Problem description: Transcribe every line from the top down to the line with "M['beam'], bevel=.014); struct(o)", both ends included, but not the pictures.

Available data:
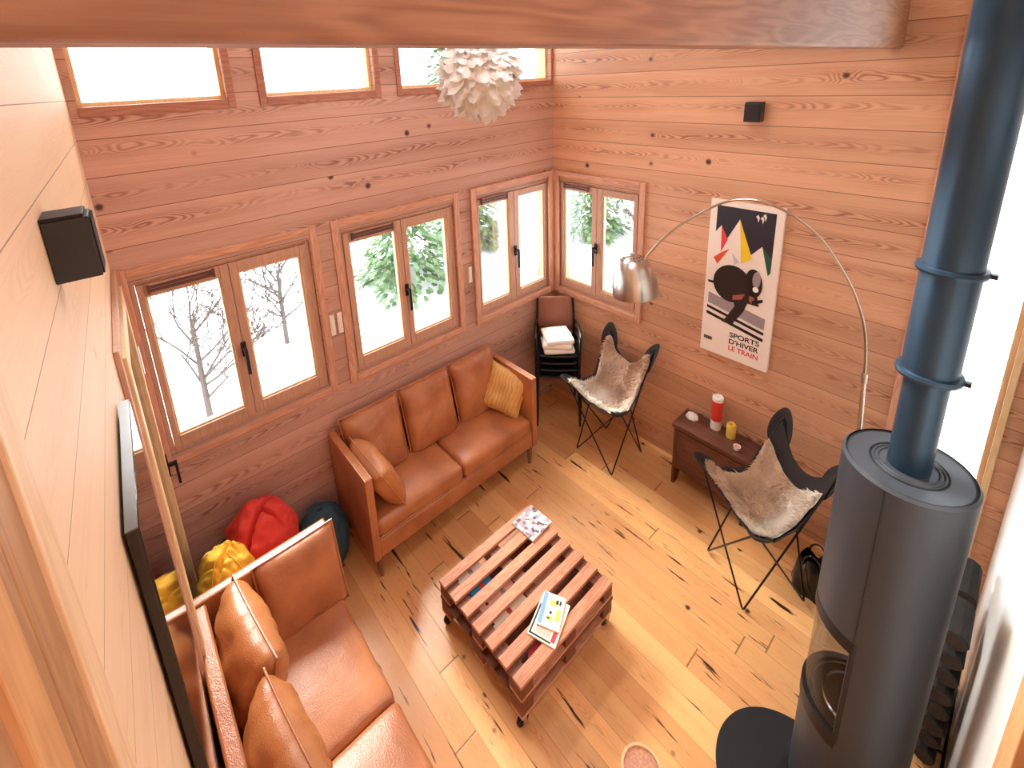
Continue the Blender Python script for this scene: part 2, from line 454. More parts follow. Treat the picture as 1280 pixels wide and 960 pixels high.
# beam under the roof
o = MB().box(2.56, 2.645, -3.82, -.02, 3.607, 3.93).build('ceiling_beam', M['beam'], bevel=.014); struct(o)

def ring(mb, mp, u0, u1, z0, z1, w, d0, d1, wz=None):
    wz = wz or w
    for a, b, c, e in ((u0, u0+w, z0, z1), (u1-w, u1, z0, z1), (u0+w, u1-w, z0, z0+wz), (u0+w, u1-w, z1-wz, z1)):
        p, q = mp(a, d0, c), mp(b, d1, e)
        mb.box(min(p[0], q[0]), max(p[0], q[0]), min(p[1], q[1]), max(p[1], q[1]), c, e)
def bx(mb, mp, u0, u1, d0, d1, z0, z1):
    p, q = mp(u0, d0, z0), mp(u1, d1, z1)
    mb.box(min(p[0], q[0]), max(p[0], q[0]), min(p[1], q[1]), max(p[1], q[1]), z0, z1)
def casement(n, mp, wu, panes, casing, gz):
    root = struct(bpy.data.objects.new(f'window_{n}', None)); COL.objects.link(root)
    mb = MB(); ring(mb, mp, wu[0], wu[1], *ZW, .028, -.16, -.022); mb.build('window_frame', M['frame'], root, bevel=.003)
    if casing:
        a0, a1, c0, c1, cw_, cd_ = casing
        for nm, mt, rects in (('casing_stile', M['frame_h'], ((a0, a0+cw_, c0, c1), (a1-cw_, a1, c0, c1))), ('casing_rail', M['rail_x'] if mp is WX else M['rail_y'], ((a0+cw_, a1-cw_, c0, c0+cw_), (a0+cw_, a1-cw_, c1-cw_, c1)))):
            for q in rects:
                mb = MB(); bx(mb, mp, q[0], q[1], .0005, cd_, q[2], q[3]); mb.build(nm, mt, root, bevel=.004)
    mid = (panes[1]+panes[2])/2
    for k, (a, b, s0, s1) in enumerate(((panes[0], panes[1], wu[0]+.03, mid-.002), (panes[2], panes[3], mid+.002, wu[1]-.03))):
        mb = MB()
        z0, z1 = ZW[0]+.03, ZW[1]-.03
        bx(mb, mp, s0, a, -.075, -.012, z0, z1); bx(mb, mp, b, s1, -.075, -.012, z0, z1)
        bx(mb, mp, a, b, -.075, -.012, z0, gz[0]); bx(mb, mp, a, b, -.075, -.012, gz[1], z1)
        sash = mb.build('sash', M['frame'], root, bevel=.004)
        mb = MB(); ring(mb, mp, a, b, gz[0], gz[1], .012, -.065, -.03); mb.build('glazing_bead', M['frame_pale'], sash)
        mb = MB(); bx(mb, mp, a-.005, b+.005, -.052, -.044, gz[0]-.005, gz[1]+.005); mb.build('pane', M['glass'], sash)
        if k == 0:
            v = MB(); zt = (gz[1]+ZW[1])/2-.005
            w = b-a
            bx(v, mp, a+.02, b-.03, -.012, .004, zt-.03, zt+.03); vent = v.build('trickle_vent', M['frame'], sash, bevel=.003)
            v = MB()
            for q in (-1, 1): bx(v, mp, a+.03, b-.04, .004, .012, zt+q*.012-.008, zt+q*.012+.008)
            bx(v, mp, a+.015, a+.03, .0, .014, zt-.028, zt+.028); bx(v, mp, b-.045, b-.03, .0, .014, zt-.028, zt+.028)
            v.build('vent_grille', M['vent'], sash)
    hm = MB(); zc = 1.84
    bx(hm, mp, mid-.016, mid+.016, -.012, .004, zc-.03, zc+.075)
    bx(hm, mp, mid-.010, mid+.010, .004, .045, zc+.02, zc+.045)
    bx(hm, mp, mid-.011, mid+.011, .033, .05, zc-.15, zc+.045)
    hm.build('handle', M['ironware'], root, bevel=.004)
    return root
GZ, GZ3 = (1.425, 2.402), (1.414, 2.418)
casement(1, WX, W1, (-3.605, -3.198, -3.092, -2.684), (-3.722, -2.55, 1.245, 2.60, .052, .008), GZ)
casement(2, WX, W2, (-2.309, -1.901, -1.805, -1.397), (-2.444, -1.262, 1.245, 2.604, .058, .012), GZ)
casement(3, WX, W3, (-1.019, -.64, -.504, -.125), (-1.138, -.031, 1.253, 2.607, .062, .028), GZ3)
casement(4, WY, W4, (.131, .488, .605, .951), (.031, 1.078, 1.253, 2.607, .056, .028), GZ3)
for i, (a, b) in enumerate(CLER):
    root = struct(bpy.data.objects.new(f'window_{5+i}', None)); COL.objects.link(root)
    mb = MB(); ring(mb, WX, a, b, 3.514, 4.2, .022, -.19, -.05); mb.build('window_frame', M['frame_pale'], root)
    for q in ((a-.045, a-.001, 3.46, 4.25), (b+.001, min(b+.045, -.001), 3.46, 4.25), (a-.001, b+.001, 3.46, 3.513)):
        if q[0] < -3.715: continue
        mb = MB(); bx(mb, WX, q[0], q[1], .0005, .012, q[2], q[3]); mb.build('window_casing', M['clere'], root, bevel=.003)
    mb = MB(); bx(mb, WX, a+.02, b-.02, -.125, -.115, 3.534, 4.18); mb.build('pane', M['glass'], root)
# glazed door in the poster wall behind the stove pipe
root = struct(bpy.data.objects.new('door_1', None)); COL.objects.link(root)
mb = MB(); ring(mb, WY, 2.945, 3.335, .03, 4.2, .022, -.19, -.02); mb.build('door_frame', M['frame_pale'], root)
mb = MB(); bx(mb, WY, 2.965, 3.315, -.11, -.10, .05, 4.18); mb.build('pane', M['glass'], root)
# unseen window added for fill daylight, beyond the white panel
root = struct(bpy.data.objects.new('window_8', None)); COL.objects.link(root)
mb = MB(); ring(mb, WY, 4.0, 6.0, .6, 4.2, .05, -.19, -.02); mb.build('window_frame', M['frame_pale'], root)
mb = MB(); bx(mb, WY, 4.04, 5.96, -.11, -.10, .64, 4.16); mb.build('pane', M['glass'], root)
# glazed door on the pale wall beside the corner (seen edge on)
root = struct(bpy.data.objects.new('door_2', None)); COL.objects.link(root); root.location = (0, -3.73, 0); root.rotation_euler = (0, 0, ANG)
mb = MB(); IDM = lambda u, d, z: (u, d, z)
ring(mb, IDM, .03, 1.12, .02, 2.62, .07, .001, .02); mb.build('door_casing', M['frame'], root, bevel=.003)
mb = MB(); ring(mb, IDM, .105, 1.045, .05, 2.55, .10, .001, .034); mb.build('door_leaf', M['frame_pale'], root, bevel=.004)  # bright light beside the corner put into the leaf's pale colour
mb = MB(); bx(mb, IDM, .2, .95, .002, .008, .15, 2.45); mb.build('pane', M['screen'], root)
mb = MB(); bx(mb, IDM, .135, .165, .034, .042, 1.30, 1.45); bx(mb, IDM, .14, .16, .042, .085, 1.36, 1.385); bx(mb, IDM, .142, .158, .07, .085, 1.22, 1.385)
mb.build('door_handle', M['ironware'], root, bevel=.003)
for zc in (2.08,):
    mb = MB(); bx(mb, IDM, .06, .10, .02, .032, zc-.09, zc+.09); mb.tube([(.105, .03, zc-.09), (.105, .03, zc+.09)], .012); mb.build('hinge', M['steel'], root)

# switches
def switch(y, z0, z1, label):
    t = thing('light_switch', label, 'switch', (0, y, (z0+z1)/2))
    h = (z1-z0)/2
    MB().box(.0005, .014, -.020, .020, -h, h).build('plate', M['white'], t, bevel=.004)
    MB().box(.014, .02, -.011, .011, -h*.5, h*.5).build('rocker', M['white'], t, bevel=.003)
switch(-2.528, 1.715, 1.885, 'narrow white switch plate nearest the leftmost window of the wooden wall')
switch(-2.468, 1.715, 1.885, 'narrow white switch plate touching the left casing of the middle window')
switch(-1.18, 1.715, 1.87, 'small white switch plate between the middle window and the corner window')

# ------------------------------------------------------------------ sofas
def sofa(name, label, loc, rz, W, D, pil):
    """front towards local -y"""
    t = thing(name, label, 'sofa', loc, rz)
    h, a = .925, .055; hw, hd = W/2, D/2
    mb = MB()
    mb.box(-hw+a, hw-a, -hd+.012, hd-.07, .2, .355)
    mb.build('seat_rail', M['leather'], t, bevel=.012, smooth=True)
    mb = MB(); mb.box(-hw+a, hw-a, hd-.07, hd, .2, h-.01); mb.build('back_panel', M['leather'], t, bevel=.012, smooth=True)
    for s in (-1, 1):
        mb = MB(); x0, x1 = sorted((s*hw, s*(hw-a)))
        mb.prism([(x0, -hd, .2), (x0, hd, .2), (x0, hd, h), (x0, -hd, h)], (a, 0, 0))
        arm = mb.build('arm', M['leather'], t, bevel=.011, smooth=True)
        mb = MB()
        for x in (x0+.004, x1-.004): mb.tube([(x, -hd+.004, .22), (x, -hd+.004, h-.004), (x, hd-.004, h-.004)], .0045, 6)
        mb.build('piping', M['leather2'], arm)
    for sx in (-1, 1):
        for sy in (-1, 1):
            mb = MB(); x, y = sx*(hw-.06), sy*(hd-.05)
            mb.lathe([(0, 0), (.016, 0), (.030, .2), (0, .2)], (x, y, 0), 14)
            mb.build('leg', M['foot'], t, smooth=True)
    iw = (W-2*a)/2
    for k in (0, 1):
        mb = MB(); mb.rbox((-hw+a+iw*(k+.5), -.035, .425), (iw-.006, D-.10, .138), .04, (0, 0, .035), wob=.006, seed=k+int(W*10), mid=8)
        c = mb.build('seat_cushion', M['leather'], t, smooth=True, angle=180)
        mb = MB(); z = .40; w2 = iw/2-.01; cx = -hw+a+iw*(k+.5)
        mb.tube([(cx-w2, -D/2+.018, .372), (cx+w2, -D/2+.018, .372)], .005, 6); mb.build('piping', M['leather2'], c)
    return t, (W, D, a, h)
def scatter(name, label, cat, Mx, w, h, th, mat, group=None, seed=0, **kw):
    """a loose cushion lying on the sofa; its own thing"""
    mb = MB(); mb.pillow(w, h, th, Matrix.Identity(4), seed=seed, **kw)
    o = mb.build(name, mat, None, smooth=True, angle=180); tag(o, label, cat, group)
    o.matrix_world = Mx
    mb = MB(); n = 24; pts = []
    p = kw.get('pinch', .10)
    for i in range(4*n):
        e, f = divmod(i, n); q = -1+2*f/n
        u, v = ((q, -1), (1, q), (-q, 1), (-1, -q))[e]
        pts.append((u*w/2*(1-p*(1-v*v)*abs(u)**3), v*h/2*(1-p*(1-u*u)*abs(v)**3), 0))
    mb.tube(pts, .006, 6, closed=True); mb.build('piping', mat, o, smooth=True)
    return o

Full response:
Continue the Blender Python script for this scene: part 2, from line 454. More parts follow. Treat the picture as 1280 pixels wide and 960 pixels high.
# beam under the roof
o = MB().box(2.56, 2.645, -3.82, -.02, 3.607, 3.93).build('ceiling_beam', M['beam'], bevel=.014); struct(o)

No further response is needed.